Troubleshooting — Stage 7: Connect to GitHub
Common Errors
fatal: remote origin already exists
Cause: You already added a remote named origin, probably in an earlier attempt.
Fix: Either remove and re-add — git remote remove origin then git remote add origin <url> — or update in place: git remote set-url origin <url>.
The GitHub repo has a README I did not ask for
Cause: You checked "Add a README file" when creating the repo on GitHub.
Fix: Easiest — delete the repo on GitHub (Settings → Danger zone → Delete) and recreate it with all checkboxes off. Or learn git pull --rebase in Stage 8 and work through the conflict.

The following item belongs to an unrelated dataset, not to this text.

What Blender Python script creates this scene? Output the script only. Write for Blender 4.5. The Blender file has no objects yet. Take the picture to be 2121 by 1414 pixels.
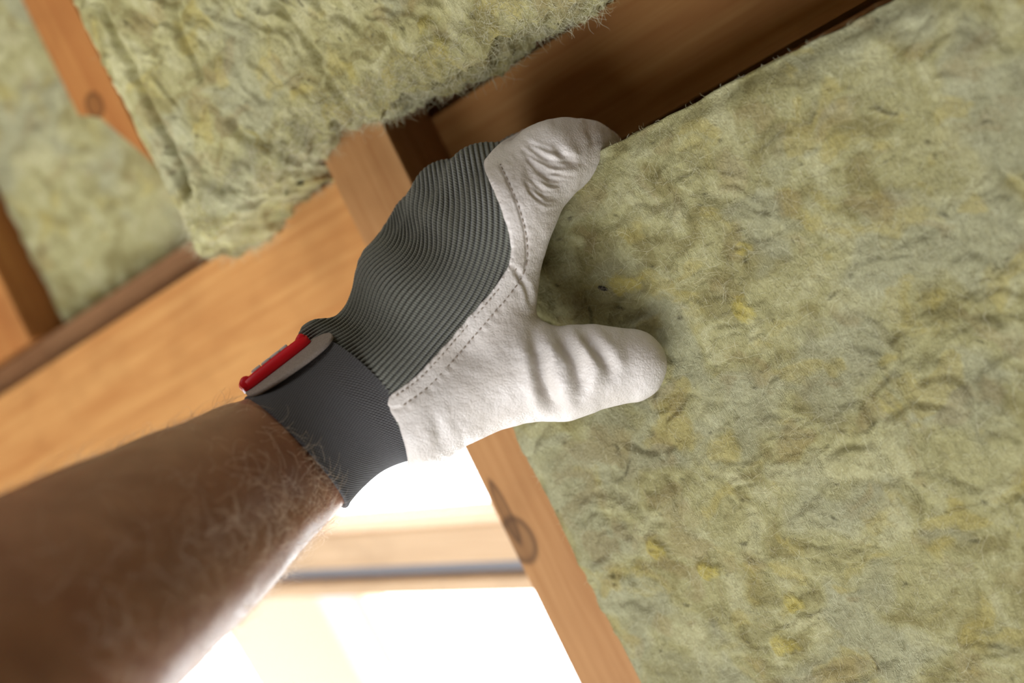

I do not remember my GitHub username
Fix: Go to github.com while logged in. Your username appears in the top-right menu and in your profile URL.
I do not know which URL to use, HTTPS or SSH
Fix: Use HTTPS for this tutorial — it is the default and works without extra setup. SSH is nicer once you do it, but it requires generating and uploading an SSH key first. That is outside the scope of this tutorial.
FAQ
Can I have more than one remote?
Yes. You might have origin (GitHub) and backup (a second host) at the same time. git push origin main and git push backup main would send the same commits to both.
Does origin have to be named origin?
No. It is just a conventional name for "the main remote." You could call it github, upstream, or anything else. Sticking with origin makes your commands match what most tutorials and teams expect.
Is the remote URL sensitive?
No. A repo URL is public-ish. What is sensitive is your personal access token (if you use HTTPS) or your SSH private key. Never share those.
Why doesn't git remote add upload anything?
Because it only stores a bookmark. Adding a remote is a local operation — Git never contacts the URL until you explicitly run git fetch, git pull, or git push.